Brown, while under cross-examination, further stated that he later went to the Attorney General’s office, where he spoke with a woman by the name of Ms Christie to explain to her what happened to him while he was in custody.

Brown said after consulting with Ms Christie, he went to the Supreme Court in a bid to withdraw his statement in the matter, but said he was arrested and taken into protective custody.

Brown said he was held at a residence unknown to the public, where he didn’t have access to any cellphones or communication to the outside world, and which was secured by police officers who monitored traffic in and out of that residence. He said he was there for about a year or so, beginning from December 2016.

Nonetheless, he said, he was able to somehow get a small, black smartphone from a neighbour in the area he was being held in protective custody. And it was that phone he used to record the “recanting” of his statement.

Brown said he used the phone’s camera app to record the video before uploading it to Facebook. He said it wasn’t his Facebook account, but the account of the phone’s owner. He said he ultimately posted it in a group whose members he did not know, which he later revealed to be 242 In The Know.

In that video, Brown identified himself as Carlderon Brown, and subsequently said: “I was forced, beaten by police to lie and frame my cousin Jahmaro Taylor and Daran Neely on some stuff that I don’t know nothing about. So I went to the AG’s office and I met a woman named Ms Christie, and I told her that I was beaten and forced to lie on some people about some stuff that I don’t know nothing about.
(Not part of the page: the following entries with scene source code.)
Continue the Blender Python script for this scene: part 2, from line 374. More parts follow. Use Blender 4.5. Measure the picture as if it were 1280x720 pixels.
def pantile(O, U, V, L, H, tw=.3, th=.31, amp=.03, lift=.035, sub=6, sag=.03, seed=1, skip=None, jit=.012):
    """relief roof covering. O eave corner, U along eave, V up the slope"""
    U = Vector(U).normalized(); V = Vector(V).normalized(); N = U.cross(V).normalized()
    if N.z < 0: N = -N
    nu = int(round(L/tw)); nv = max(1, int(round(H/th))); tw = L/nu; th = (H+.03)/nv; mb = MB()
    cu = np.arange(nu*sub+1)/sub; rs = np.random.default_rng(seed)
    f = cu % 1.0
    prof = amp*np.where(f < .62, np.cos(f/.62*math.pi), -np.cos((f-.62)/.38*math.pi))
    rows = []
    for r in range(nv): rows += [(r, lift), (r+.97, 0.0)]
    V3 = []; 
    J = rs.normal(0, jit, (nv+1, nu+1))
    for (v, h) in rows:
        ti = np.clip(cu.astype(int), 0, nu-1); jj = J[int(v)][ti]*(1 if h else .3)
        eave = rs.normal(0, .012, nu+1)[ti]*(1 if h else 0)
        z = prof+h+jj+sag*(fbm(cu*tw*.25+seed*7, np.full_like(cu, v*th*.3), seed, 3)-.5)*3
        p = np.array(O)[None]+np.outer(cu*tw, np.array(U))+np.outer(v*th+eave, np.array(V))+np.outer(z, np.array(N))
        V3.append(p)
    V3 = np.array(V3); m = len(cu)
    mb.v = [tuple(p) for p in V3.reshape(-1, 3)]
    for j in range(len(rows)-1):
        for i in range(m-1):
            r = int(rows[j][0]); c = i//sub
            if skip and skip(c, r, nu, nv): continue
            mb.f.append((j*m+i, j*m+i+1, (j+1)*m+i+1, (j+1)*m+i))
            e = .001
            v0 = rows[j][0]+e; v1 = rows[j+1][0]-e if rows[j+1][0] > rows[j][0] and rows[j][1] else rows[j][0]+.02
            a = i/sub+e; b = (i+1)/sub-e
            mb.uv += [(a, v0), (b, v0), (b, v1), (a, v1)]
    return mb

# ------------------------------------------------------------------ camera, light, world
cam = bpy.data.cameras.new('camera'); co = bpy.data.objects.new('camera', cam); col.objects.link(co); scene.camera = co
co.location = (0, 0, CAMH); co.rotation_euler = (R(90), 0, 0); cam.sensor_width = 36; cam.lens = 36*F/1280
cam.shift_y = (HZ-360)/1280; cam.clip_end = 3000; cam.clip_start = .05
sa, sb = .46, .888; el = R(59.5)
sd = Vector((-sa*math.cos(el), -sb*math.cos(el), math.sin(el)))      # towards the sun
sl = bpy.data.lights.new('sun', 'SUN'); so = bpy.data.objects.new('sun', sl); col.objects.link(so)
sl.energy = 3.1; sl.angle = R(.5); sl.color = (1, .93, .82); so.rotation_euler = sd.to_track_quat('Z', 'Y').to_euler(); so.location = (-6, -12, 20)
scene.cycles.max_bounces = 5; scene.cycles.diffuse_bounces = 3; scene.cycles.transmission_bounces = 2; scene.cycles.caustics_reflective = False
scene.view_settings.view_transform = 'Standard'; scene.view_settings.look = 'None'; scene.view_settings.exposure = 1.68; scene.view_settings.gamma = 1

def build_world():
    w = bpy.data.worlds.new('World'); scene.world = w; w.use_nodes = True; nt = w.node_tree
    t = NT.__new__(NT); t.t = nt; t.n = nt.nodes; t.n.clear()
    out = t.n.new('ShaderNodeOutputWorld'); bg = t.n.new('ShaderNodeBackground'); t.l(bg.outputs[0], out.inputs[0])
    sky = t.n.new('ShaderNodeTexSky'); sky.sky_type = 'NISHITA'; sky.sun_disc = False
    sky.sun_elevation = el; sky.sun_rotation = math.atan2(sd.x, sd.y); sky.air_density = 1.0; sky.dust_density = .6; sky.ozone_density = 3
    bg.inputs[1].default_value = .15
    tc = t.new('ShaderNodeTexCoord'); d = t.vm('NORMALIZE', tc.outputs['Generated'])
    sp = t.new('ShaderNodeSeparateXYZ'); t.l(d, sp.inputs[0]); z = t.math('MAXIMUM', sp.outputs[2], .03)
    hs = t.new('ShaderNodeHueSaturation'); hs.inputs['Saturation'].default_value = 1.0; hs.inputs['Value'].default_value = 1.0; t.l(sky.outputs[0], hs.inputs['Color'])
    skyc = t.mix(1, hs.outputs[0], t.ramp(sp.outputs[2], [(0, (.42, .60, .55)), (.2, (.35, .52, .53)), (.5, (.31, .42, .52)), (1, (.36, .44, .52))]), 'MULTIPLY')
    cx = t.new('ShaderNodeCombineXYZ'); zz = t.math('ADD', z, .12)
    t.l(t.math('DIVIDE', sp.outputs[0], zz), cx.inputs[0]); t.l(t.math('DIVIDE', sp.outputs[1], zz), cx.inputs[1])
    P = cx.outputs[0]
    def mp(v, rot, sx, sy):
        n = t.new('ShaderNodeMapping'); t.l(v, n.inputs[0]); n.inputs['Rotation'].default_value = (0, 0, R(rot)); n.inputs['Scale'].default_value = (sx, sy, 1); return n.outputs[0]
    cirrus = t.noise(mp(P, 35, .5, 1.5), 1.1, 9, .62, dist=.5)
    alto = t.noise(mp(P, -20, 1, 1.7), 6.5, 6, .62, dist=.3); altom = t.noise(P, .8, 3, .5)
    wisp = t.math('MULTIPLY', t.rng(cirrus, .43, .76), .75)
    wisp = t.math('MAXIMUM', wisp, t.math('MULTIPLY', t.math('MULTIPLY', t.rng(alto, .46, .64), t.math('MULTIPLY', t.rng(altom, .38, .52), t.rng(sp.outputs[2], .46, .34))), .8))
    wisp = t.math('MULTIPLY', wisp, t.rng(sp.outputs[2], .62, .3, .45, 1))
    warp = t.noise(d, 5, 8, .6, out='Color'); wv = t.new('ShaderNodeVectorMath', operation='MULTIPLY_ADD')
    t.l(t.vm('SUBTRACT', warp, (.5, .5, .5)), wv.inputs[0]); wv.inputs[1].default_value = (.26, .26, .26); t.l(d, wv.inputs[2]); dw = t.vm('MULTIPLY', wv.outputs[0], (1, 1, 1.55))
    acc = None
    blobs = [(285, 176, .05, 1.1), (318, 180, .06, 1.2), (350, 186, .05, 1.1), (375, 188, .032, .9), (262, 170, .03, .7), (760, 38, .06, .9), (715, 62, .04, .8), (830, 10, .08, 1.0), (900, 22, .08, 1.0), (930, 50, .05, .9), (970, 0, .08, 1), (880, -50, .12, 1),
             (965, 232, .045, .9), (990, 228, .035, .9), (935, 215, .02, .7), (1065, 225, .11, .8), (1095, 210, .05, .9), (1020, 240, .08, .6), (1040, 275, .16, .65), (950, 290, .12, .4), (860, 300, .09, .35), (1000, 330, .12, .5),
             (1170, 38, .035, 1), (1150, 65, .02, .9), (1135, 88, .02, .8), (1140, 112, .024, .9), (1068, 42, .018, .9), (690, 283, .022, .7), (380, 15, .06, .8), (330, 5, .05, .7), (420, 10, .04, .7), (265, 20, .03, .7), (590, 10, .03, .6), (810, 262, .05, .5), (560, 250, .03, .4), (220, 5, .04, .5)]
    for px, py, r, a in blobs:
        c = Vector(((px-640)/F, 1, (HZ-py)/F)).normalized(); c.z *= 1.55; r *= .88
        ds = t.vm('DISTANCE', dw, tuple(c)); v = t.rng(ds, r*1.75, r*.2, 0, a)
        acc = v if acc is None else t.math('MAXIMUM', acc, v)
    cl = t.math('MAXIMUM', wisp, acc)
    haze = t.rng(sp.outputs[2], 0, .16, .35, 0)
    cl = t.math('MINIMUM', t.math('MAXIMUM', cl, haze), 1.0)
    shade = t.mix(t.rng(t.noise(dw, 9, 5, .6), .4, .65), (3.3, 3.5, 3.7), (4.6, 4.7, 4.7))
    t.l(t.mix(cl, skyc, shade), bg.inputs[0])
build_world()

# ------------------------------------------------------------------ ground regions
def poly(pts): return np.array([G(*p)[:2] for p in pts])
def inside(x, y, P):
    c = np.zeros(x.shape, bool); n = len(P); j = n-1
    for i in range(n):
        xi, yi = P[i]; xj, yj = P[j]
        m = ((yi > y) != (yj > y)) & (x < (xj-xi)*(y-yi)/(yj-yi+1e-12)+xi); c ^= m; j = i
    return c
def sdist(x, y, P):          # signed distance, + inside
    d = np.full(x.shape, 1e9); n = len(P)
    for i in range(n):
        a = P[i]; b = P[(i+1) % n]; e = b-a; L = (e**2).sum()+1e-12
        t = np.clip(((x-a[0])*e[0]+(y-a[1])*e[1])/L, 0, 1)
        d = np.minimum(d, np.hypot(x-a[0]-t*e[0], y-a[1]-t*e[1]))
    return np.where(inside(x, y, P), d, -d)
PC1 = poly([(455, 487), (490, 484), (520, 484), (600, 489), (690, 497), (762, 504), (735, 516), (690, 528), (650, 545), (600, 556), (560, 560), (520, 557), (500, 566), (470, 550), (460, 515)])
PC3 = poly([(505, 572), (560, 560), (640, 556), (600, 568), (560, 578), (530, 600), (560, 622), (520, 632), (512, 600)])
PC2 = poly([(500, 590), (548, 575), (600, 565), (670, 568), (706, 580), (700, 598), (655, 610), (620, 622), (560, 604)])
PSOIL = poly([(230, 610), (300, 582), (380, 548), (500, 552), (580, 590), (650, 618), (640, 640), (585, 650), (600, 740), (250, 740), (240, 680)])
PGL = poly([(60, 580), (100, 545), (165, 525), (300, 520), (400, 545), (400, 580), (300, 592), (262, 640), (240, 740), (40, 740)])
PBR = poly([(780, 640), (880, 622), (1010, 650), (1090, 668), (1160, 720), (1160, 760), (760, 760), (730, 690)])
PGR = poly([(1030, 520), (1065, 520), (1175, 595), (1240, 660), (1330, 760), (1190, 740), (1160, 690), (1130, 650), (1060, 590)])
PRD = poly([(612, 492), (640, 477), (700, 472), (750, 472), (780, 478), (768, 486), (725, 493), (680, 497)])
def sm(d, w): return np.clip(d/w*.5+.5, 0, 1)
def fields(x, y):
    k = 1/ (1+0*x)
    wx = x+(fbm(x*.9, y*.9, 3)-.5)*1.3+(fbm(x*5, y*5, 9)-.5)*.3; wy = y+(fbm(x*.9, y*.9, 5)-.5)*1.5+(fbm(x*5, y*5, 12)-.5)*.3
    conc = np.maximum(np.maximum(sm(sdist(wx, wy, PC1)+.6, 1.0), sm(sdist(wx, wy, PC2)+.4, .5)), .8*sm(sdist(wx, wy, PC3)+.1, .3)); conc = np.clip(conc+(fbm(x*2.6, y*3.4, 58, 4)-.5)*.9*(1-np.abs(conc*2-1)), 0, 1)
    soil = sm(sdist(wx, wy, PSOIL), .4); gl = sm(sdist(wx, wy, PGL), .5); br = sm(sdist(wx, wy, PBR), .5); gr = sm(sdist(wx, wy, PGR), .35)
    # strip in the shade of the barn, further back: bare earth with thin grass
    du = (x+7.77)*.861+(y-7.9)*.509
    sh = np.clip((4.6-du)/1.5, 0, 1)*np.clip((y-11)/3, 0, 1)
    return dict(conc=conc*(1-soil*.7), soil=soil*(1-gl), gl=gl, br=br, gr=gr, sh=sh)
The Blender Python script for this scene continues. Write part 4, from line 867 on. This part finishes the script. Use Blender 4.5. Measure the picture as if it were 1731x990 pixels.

So she asked me the name, I told her the names.

“She told me that I will have to go to court and say what I have to say. And so I went to the court and I was arrested by police, and I was taken away from my family.”

Neely is represented by Wayne Munroe, QC, and Jomo Campbell, David Cash represents Edgecombe, and Nathan Smith represents Sean Brown.

Racquel Whymms and Al-Leecia Delancy appeared for the Crown.